What is needed
Print the material below exactly as it stands, please, from its first line to the line holding "YAW, PITCH, ROLL = -0.384268, -0.262221, 0.051124", with no pictures.

Source data

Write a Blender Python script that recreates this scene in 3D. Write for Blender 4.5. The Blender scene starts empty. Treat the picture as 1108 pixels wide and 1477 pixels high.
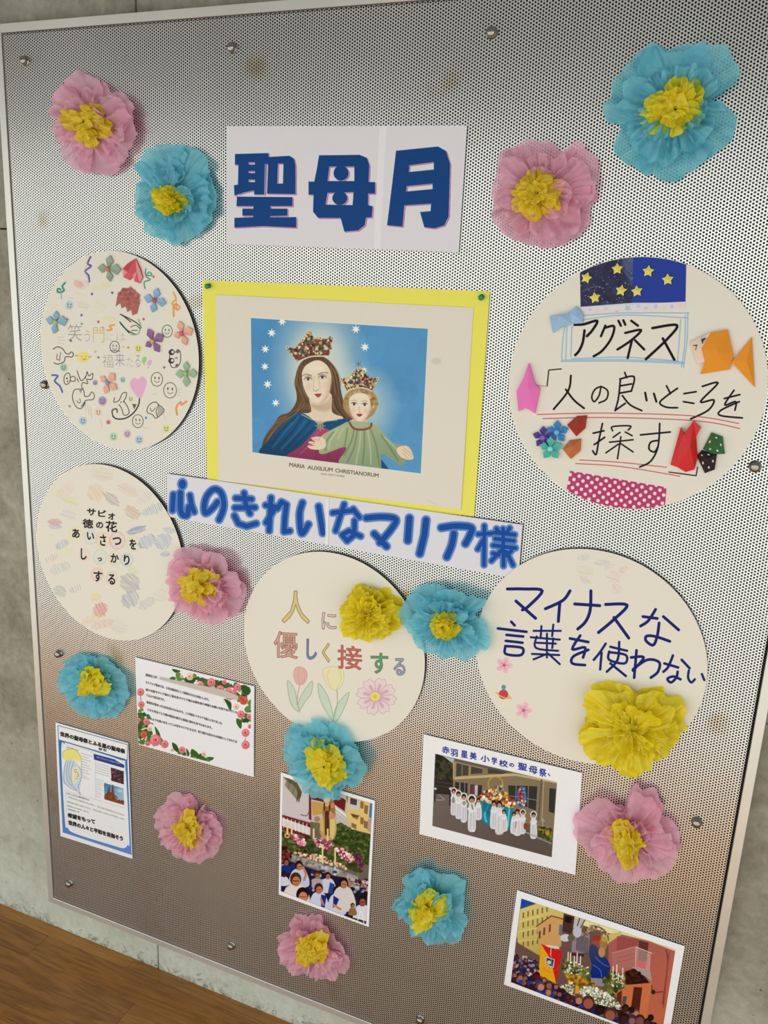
import bpy, math, random
import numpy as np
from mathutils import Vector, Matrix, noise

# ------------------------------------------------------------------ camera, world, lights, exposure
# World frame: x to the right along the wall, y into the wall (board face at y = 0), z up, floor at z = 0, metres.
FW, FH = 1108.0, 1477.0
FPX = 1228.734                      # focal length in pixels of the 1108x1477 frame
DIST, EYE = 1.37013, 1.627          # camera distance to the board, eye height
YAW, PITCH, ROLL = -0.384268, -0.262221, 0.051124

def cam_axes(yaw, pitch, roll):
    cy, sy, cp, sp, cr, sr = math.cos(yaw), math.sin(yaw), math.cos(pitch), math.sin(pitch), math.cos(roll), math.sin(roll)
    fwd = np.array([sy*cp, cy*cp, sp]); rt = np.array([cy, -sy, 0.0]); up = np.cross(rt, fwd)
    return np.array([cr*rt + sr*up, -sr*rt + cr*up, fwd])
AX = cam_axes(YAW, PITCH, ROLL)
CAMPOS = np.array([0.0, -DIST, EYE])

scene = bpy.context.scene
COL = scene.collection
cam_data = bpy.data.cameras.new('camera')
cam = bpy.data.objects.new('camera', cam_data); COL.objects.link(cam)
cam_data.sensor_fit = 'VERTICAL'; cam_data.sensor_height = 36.0; cam_data.sensor_width = 27.0
cam_data.lens = FPX*36.0/FH
cam_data.clip_start = 0.02
m = Matrix.Identity(4)
for i in range(3):
    m[i][0], m[i][1], m[i][2], m[i][3] = AX[0][i], AX[1][i], -AX[2][i], CAMPOS[i]
cam.matrix_world = m
scene.camera = cam

world = bpy.data.worlds.new('room_daylight'); scene.world = world; world.use_nodes = True
wn = world.node_tree
wn.nodes['Background'].inputs[0].default_value = (0.97, 0.94, 0.84, 1)
wn.nodes['Background'].inputs[1].default_value = 0.27

def area_light(name, loc, rot, size, energy, color):
    l = bpy.data.lights.new(name, 'AREA'); l.shape = 'RECTANGLE'; l.size, l.size_y = size
    l.energy = energy; l.color = color
    o = bpy.data.objects.new(name, l); COL.objects.link(o); o.location = loc; o.rotation_euler = rot
    return o
# daylight through the tall glazing along the other side of the corridor
area_light('window_daylight', (-1.6, -1.50, 1.06), (math.radians(90), 0, 0), (7.6, 2.12), 58, (0.965, 1.0, 0.955))

# added strip lamp standing in for sunshine on the floor by the glazing
sl = area_light('added_floor_sun', (-1.6, -1.46, 2.0), (math.radians(8), 0, 0), (7.6, 0.25), 42, (0.84, 0.95, 1.0))
sl.data.spread = math.radians(32)

scene.view_settings.view_transform = 'Standard'
scene.view_settings.look = 'None'
scene.view_settings.exposure = 0.0
scene.view_settings.gamma = 1.0
scene.view_settings.use_curve_mapping = False

# ------------------------------------------------------------------ helpers
def at(px, py, h=0.0):
    """Photo pixel -> (x, z) on the plane h metres in front of the board."""
    d = ((px-FW/2)/FPX)*AX[0] - ((py-FH/2)/FPX)*AX[1] + AX[2]
    t = (DIST-h)/d[1]
    return (d[0]*t, EYE + d[2]*t)

def on_floor(px, py):
    d = ((px-FW/2)/FPX)*AX[0] - ((py-FH/2)/FPX)*AX[1] + AX[2]
    t = -EYE/d[2]
    return (d[0]*t, d[1]*t-DIST)

def to_px(X, Z, h):
    """numpy arrays of plane points -> photo pixels."""
    vx, vy, vz = X, DIST-h, Z-EYE
    a = vx*AX[0][0] + vy*AX[0][1] + vz*AX[0][2]
    b = vx*AX[1][0] + vy*AX[1][1] + vz*AX[1][2]
    c = vx*AX[2][0] + vy*AX[2][1] + vz*AX[2][2]
    return FW/2 + FPX*a/c, FH/2 - FPX*b/c

def zp(ox, oy, s, pts):
    """points read in an enlarged crop -> photo pixels; pts is a list of pairs or a string 'x,y x,y'."""
    if isinstance(pts, str):
        pts = [tuple(float(v) for v in t.split(',')) for t in pts.split()]
    return [(ox+x/s, oy+y/s) for x, y in pts]

def tag(o, label=None, cat=None, group=None, kind=None):
    if label: o['label'] = label
    if cat: o['category'] = cat
    if group: o['group'] = group
    if kind: o['kind'] = kind
    return o

def empty(name, loc, label=None, cat=None, group=None):
    o = bpy.data.objects.new(name, None); COL.objects.link(o); o.location = loc
    o.empty_display_size = 0.02
    return tag(o, label, cat, group)

def mesh_obj(name, verts, faces, mats, parent=None, smooth=False, fmat=None, uvs=None):
    """verts in world coordinates; moved into the parent's frame."""
    me = bpy.data.meshes.new(name)
    off = parent_off(parent)
    me.from_pydata([(v[0]-off[0], v[1]-off[1], v[2]-off[2]) for v in verts], [], faces)
    for mt in (mats if isinstance(mats, (list, tuple)) else [mats]): me.materials.append(mt)
    if fmat: me.polygons.foreach_set('material_index', fmat)
    if smooth: me.polygons.foreach_set('use_smooth', [True]*len(me.polygons))
    if uvs is not None:
        ul = me.uv_layers.new(name='UVMap')
        for lp in me.loops:
            ul.data[lp.index].uv = uvs[lp.vertex_index]
    o = bpy.data.objects.new(name, me); COL.objects.link(o)
    if parent: o.parent = parent
    return o

def parent_off(p):
    x = y = z = 0.0
    while p is not None:
        x += p.location[0]; y += p.location[1]; z += p.location[2]; p = p.parent
    return (x, y, z)

BOXF = [(0,1,3,2),(4,6,7,5),(0,4,5,1),(2,3,7,6),(0,2,6,4),(1,5,7,3)]
def box(x0,x1,y0,y1,z0,z1):
    return [(x,y,z) for x in (x0,x1) for y in (y0,y1) for z in (z0,z1)], BOXF

def bev_box(x0,x1,y0,y1,z0,z1,b):
    """box with its front (-y) edges bevelled"""
    v = [(x0,y1,z0),(x1,y1,z0),(x1,y1,z1),(x0,y1,z1),
         (x0,y0+b,z0),(x1,y0+b,z0),(x1,y0+b,z1),(x0,y0+b,z1),
         (x0+b,y0,z0+b),(x1-b,y0,z0+b),(x1-b,y0,z1-b),(x0+b,y0,z1-b)]
    f = [(3,2,1,0)]
    for i in range(4):
        j = (i+1) % 4
        f += [(i,j,4+j,4+i),(4+i,4+j,8+j,8+i)]
    f.append((8,9,10,11))
    return v, f

# ------------------------------------------------------------------ materials
def mat(name, col, rough=0.6, metal=0.0, **kw):
    m = bpy.data.materials.new(name); m.use_nodes = True
    b = m.node_tree.nodes['Principled BSDF']
    b.inputs['Base Color'].default_value = (*col, 1); b.inputs['Roughness'].default_value = rough
    b.inputs['Metallic'].default_value = metal
    for k, v in kw.items(): b.inputs[k.replace('_', ' ')].default_value = v
    return m

def lin(r, g, b):
    return tuple((c/255/12.92 if c/255 <= 0.04045 else ((c/255+0.055)/1.055)**2.4) for c in (r, g, b))

def ramp(nt, pts, src):
    r = nt.nodes.new('ShaderNodeValToRGB')
    e = r.color_ramp.elements
    while len(e) < len(pts): e.new(0.5)
    for el, (p, c) in zip(e, pts):
        el.position = p; el.color = (*c, 1)
    nt.links.new(src, r.inputs[0]); return r

def noise_node(nt, vec, scale, detail=4, rough=0.5, dist=0.0):
    n = nt.nodes.new('ShaderNodeTexNoise'); n.inputs['Scale'].default_value = scale
    n.inputs['Detail'].default_value = detail; n.inputs['Roughness'].default_value = rough
    n.inputs['Distortion'].default_value = dist
    nt.links.new(vec, n.inputs['Vector']); return n

def bump(nt, b, src, strength, dist=0.002):
    bp = nt.nodes.new('ShaderNodeBump'); bp.inputs['Strength'].default_value = strength
    bp.inputs['Distance'].default_value = dist
    nt.links.new(src, bp.inputs['Height']); nt.links.new(bp.outputs[0], b.inputs['Normal']); return bp

def geo_pos(nt):
    return nt.nodes.new('ShaderNodeNewGeometry').outputs['Position']

def concrete_mat():
    m = mat('fair_faced_concrete', (0.3,0.3,0.28), 0.85)
    nt = m.node_tree; b = nt.nodes['Principled BSDF']; P = geo_pos(nt); L = nt.links
    n1 = noise_node(nt, P, 7, 8, 0.62, 0.6)
    n2 = noise_node(nt, P, 46, 7, 0.65, 0.3)
    n3 = noise_node(nt, P, 2.1, 3)
    mx = nt.nodes.new('ShaderNodeMath'); mx.operation = 'MULTIPLY_ADD'; mx.inputs[1].default_value = 0.45
    L.new(n2.outputs[0], mx.inputs[0])
    sc = nt.nodes.new('ShaderNodeMath'); sc.operation = 'MULTIPLY'; sc.inputs[1].default_value = 0.55
    L.new(n1.outputs[0], sc.inputs[0]); L.new(sc.outputs[0], mx.inputs[2])
    r = ramp(nt, [(0.30, lin(104,99,86)), (0.46, lin(138,133,119)), (0.58, lin(156,152,139)), (0.70, lin(178,174,160))], mx.outputs[0])
    # paler and greener towards the foot of the wall
    sep = nt.nodes.new('ShaderNodeSeparateXYZ'); L.new(P, sep.inputs[0])
    mr = nt.nodes.new('ShaderNodeMapRange'); mr.inputs[1].default_value = 0.75; mr.inputs[2].default_value = 0.12
    wob = nt.nodes.new('ShaderNodeMath'); wob.operation = 'MULTIPLY_ADD'; wob.inputs[1].default_value = 0.35
    L.new(n3.outputs[0], wob.inputs[0]); L.new(sep.outputs[2], wob.inputs[2]); L.new(wob.outputs[0], mr.inputs[0])
    r2 = ramp(nt, [(0.28, lin(168,174,162)), (0.45, lin(204,210,198)), (0.62, lin(222,227,216)), (0.75, lin(234,237,228))], mx.outputs[0])
    mix = nt.nodes.new('ShaderNodeMixRGB'); L.new(mr.outputs[0], mix.inputs[0]); L.new(r.outputs[0], mix.inputs[1]); L.new(r2.outputs[0], mix.inputs[2])
    # small dark blow holes
    vo = nt.nodes.new('ShaderNodeTexVoronoi'); vo.inputs['Scale'].default_value = 26; L.new(P, vo.inputs['Vector'])
    hr = ramp(nt, [(0.0, (0.12,0.12,0.11)), (0.045, (0.2,0.2,0.18)), (0.065, (1,1,1))], vo.outputs['Distance'])
    mul = nt.nodes.new('ShaderNodeMixRGB'); mul.blend_type = 'MULTIPLY'; mul.inputs[0].default_value = 0.8
    L.new(mix.outputs[0], mul.inputs[1]); L.new(hr.outputs[0], mul.inputs[2])
    # scuffs along the foot of the wall
    n4 = noise_node(nt, P, 34, 9, 0.75, 1.6)
    low = nt.nodes.new('ShaderNodeMapRange'); low.inputs[1].default_value = 0.075; low.inputs[2].default_value = 0.0
    L.new(sep.outputs[2], low.inputs[0])
    ad = nt.nodes.new('ShaderNodeMath'); ad.operation = 'MULTIPLY_ADD'; ad.inputs[1].default_value = 0.22
    L.new(low.outputs[0], ad.inputs[0]); L.new(n4.outputs[0], ad.inputs[2])
    sr = ramp(nt, [(0.66, (1,1,1)), (0.76, (0.66,0.66,0.66)), (0.86, (0.2,0.2,0.21))], ad.outputs[0])
    mul2 = nt.nodes.new('ShaderNodeMixRGB'); mul2.blend_type = 'MULTIPLY'; mul2.inputs[0].default_value = 1
    L.new(mul.outputs[0], mul2.inputs[1]); L.new(sr.outputs[0], mul2.inputs[2])
    L.new(mul2.outputs[0], b.inputs['Base Color'])
    bump(nt, b, mx.outputs[0], 0.5, 0.004)
    return m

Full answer
Write a Blender Python script that recreates this scene in 3D. Write for Blender 4.5. The Blender scene starts empty. Treat the picture as 1108 pixels wide and 1477 pixels high.
import bpy, math, random
import numpy as np
from mathutils import Vector, Matrix, noise

# ------------------------------------------------------------------ camera, world, lights, exposure
# World frame: x to the right along the wall, y into the wall (board face at y = 0), z up, floor at z = 0, metres.
FW, FH = 1108.0, 1477.0
FPX = 1228.734                      # focal length in pixels of the 1108x1477 frame
DIST, EYE = 1.37013, 1.627          # camera distance to the board, eye height
YAW, PITCH, ROLL = -0.384268, -0.262221, 0.051124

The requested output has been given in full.